The United States Department of Justice (DOJ) will not prosecute Boeing over the crashes of two B737 MAX aircraft. The DOJ filed a status report on May 23, 2025, confirming that it had reached an in-principle non-prosecution agreement with the manufacturer that will allow it to dodge a criminal conviction.
"It is the government’s judgment that the agreement is a fair and just resolution that serves the public interest," the filing reads. "The agreement guarantees further accountability and substantial benefits from Boeing immediately while avoiding the uncertainty and litigation risk presented by proceeding to trial."
Boeing faced one charge of conspiracy to defraud the US in relation to the crashes in 2018 and 2019 that killed 346 people. The matter had been due to go to trial next month, and Boeing had indicated that it intended to defend the matter.
Boeing had previously reached an agreement with the DOJ in late 2021. Under the terms of that deal, Boeing agreed to pay a USD2.51 billion fine to avoid prosecution. It also agreed to a probation period. In January 2024, shortly before that probation period was due to end, a B737-9 door plug blew out during an Alaska Airlines flight, an incident that resulted in the DOJ reviving its prosecution. Late last year, a US District Court judge rejected another settlement agreement.
Under the new agreement, Boeing will admit that it conspired to obstruct and impede the Federal Aviation Administration Aircraft Evaluation Group. It will also pay over USD1.1 billion, including a USD487.2 million penalty, USD444.5 million to crash victims' families, and USD455 million to strengthen its compliance, safety, and quality programmes.
Boeing must also continue to improve its anti-fraud compliance and ethics programme, have it independently monitored, and notify the government of any improvements. Boeing's board has also agreed to meet families of the victims. The company declined to comment to ch-aviation about the settlement agreement.
"The parties are proceeding expeditiously to memorialise the terms into a written agreement," the filing added. "After the agreement is finalised and signed, the government will promptly file, with Boeing’s consent, a motion to dismiss without prejudice the pending criminal information. The government anticipates filing the motion by no later than May 30, 2025."

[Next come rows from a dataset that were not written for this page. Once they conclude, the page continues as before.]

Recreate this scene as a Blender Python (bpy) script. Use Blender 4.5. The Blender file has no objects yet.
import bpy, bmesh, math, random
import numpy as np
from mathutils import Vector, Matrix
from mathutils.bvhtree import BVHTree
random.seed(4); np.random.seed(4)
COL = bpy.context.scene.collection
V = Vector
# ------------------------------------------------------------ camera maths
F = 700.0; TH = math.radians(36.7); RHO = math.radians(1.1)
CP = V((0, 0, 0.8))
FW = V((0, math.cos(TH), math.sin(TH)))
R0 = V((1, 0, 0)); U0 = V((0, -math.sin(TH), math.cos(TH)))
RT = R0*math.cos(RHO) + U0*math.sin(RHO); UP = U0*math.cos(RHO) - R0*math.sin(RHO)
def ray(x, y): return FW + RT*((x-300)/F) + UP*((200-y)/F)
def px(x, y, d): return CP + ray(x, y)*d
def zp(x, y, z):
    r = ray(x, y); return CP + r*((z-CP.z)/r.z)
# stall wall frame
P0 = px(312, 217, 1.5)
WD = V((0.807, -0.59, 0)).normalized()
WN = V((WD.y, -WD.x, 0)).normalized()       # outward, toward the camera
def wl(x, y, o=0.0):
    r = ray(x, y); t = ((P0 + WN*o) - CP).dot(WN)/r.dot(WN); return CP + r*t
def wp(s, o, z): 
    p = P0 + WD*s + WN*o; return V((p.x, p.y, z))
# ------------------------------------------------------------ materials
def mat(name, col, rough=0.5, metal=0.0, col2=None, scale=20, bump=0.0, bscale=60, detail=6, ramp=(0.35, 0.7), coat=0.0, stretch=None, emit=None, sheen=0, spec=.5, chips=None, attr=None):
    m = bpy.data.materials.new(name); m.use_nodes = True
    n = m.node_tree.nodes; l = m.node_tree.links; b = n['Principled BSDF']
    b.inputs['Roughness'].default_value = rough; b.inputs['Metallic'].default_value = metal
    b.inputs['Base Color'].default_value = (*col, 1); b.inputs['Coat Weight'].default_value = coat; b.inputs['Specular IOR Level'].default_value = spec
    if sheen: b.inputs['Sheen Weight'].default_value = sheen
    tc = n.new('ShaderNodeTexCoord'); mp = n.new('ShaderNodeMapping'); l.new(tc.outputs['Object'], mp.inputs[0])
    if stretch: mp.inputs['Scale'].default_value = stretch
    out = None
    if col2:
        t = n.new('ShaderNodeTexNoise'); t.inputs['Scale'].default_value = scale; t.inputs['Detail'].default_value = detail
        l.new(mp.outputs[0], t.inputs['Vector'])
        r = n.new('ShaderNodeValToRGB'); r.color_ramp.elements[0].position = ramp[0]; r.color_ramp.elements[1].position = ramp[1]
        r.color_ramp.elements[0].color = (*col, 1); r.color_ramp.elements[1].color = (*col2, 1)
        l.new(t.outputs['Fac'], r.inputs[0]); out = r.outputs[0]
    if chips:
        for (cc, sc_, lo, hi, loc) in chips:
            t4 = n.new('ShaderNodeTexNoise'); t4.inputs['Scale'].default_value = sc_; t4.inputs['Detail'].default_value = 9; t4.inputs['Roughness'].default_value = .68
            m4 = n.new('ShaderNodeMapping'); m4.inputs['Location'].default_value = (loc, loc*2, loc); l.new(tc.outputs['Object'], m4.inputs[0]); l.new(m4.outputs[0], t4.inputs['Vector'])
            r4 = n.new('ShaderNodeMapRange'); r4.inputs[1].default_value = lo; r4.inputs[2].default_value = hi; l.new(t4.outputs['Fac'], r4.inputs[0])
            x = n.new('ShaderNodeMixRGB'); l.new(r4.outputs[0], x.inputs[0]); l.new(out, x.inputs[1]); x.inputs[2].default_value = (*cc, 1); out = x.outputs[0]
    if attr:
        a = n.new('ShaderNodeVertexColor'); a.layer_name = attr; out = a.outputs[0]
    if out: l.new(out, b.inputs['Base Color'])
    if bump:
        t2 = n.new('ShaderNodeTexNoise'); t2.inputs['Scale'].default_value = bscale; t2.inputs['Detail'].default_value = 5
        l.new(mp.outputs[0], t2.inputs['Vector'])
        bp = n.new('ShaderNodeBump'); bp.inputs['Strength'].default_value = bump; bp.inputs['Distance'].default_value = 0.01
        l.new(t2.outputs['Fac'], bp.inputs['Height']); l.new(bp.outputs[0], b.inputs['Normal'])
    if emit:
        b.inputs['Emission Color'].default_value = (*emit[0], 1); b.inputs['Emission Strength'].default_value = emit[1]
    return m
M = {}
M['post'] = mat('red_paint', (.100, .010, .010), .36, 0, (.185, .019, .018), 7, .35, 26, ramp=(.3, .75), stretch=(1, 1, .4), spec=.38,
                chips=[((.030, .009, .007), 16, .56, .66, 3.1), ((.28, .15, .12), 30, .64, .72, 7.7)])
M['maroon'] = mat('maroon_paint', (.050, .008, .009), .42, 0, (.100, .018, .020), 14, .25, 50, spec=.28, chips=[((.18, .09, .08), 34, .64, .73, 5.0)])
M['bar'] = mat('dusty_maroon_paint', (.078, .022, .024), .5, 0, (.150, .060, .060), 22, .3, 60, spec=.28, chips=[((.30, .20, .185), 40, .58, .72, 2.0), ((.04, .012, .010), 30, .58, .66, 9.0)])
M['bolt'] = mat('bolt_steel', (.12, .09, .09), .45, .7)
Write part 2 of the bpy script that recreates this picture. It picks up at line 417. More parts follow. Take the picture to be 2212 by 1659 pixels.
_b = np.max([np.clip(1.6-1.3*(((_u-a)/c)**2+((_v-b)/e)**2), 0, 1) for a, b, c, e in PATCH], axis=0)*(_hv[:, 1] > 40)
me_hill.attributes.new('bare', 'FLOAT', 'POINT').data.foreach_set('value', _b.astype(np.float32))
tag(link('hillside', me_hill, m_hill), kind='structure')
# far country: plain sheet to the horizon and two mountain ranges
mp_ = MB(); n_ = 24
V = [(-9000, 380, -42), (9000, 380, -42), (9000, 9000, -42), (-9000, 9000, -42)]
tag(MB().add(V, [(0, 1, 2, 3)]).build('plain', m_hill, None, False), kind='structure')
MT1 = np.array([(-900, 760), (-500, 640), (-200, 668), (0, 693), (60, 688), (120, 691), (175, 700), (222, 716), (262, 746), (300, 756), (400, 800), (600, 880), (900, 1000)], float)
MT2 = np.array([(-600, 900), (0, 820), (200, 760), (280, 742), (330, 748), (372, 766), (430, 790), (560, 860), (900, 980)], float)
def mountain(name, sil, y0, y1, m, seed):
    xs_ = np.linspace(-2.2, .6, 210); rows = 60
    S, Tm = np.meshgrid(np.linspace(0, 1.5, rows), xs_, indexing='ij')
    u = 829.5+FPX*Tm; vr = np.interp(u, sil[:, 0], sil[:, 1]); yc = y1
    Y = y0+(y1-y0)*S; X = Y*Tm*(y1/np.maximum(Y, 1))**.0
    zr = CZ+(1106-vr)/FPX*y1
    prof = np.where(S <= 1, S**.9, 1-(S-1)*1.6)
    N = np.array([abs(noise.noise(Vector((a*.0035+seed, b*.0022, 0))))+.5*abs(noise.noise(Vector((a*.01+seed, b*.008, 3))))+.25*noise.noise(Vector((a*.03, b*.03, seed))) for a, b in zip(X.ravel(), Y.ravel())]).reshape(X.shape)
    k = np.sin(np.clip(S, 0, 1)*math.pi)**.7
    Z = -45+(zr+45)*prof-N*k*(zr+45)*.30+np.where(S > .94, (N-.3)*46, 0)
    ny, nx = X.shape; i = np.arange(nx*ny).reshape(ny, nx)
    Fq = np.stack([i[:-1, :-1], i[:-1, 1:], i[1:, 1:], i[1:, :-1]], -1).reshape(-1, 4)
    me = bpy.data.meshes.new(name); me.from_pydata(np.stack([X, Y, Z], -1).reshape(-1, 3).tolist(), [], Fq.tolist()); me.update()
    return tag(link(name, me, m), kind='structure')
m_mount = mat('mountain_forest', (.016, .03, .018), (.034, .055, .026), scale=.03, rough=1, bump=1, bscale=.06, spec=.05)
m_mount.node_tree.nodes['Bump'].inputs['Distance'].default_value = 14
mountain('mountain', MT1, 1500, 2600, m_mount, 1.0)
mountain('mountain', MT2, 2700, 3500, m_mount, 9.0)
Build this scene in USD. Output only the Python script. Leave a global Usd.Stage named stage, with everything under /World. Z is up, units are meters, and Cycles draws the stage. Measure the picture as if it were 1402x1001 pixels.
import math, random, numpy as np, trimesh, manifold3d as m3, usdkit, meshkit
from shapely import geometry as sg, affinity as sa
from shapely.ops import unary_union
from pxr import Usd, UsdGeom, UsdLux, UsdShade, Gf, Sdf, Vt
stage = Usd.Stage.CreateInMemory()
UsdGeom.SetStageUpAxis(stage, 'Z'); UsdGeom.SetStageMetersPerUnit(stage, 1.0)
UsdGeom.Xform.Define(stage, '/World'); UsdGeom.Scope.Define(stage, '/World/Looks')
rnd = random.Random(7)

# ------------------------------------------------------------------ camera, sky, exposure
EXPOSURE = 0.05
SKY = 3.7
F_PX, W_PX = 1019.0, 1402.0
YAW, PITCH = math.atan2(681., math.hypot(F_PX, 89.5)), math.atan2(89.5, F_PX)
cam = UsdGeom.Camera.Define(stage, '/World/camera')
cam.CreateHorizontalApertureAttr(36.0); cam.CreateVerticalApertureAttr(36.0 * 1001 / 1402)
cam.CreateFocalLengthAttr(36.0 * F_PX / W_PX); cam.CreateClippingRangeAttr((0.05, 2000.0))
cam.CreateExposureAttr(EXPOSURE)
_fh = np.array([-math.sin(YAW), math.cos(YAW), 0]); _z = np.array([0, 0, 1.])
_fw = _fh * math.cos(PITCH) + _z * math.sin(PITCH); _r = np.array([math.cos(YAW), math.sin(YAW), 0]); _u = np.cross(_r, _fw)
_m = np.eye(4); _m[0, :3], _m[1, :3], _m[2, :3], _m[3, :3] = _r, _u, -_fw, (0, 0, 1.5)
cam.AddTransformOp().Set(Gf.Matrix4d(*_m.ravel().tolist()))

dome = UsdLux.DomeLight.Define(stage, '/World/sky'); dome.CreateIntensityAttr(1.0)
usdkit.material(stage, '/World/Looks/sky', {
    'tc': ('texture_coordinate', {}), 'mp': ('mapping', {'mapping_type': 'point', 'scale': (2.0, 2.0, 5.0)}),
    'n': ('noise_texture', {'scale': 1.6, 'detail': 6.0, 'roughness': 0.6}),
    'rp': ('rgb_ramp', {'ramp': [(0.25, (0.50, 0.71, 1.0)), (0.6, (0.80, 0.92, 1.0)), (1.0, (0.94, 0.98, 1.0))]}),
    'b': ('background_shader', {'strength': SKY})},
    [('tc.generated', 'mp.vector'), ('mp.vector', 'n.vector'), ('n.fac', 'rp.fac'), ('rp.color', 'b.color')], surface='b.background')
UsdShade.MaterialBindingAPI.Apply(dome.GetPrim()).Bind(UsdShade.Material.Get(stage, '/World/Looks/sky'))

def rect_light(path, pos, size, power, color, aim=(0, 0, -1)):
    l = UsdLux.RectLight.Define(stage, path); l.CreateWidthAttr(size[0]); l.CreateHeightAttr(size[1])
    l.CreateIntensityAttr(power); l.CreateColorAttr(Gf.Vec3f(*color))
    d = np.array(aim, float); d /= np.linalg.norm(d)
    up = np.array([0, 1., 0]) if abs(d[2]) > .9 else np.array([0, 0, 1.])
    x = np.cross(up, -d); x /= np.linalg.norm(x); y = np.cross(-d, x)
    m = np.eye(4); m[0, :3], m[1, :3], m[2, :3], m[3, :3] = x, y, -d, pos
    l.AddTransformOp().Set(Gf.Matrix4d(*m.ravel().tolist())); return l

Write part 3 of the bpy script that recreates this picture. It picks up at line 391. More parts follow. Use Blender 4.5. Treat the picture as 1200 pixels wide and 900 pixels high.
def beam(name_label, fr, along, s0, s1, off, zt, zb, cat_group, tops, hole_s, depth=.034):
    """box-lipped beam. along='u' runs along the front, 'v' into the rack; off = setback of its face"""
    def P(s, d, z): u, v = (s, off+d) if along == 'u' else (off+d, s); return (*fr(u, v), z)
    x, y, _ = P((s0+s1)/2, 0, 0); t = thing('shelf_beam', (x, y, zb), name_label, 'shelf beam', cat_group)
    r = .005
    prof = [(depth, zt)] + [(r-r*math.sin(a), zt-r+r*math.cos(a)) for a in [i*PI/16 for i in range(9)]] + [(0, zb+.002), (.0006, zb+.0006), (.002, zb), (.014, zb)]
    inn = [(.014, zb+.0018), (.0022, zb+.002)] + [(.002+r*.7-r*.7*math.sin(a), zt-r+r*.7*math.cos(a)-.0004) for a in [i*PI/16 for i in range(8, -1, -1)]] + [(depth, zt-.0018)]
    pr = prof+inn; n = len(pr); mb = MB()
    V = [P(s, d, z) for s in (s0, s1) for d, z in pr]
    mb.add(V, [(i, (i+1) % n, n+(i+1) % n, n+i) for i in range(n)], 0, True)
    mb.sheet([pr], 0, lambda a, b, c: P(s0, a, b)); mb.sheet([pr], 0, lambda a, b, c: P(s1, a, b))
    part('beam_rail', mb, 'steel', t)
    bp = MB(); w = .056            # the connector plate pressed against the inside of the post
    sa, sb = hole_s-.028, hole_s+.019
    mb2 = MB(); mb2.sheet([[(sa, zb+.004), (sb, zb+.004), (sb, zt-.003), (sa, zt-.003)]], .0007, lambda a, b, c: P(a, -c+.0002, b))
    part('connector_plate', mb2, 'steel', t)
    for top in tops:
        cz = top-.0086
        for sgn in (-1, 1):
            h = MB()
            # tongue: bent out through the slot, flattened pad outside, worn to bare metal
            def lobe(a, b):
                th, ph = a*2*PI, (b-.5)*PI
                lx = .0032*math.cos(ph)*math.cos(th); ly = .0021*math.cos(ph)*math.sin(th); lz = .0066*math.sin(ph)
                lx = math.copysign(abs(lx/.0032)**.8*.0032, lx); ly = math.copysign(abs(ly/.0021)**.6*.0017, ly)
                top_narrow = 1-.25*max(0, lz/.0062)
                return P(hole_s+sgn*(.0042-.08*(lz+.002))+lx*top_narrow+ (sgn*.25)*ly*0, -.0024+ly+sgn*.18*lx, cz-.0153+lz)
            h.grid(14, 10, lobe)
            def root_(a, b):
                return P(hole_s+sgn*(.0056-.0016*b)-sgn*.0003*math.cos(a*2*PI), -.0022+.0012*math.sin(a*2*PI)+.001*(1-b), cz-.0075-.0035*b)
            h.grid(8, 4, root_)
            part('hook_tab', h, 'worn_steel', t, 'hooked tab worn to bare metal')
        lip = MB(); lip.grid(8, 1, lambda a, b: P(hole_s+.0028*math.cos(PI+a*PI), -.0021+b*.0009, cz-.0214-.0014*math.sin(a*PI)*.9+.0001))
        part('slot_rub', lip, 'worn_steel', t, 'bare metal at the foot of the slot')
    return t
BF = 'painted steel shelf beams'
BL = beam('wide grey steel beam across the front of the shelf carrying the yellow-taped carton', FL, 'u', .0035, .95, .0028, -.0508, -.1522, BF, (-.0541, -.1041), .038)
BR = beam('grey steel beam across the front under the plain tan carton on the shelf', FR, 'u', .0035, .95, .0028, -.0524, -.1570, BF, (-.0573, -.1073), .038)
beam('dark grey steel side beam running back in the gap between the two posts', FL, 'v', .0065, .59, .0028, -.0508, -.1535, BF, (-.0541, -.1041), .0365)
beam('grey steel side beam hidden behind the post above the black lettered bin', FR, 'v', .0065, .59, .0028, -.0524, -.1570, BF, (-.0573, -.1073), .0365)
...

Any conviction resulting from a trial would have jeopardised Boeing's extensive US government contracts.
The DOJ says it met with and considered the views of victims' families before it agreed to settle with Boeing. The filing says 110 families wholly or partially supported the non-prosecution agreement. Others disagreed with the decision.
“This kind of non-prosecution deal is unprecedented and obviously wrong for the deadliest corporate crime in US history," said Utah lawyer Paul Cassell. "My families will object and hope to convince the court to reject it.”
The agreement must be accepted by the US District Court judge overseeing the case for it to take effect.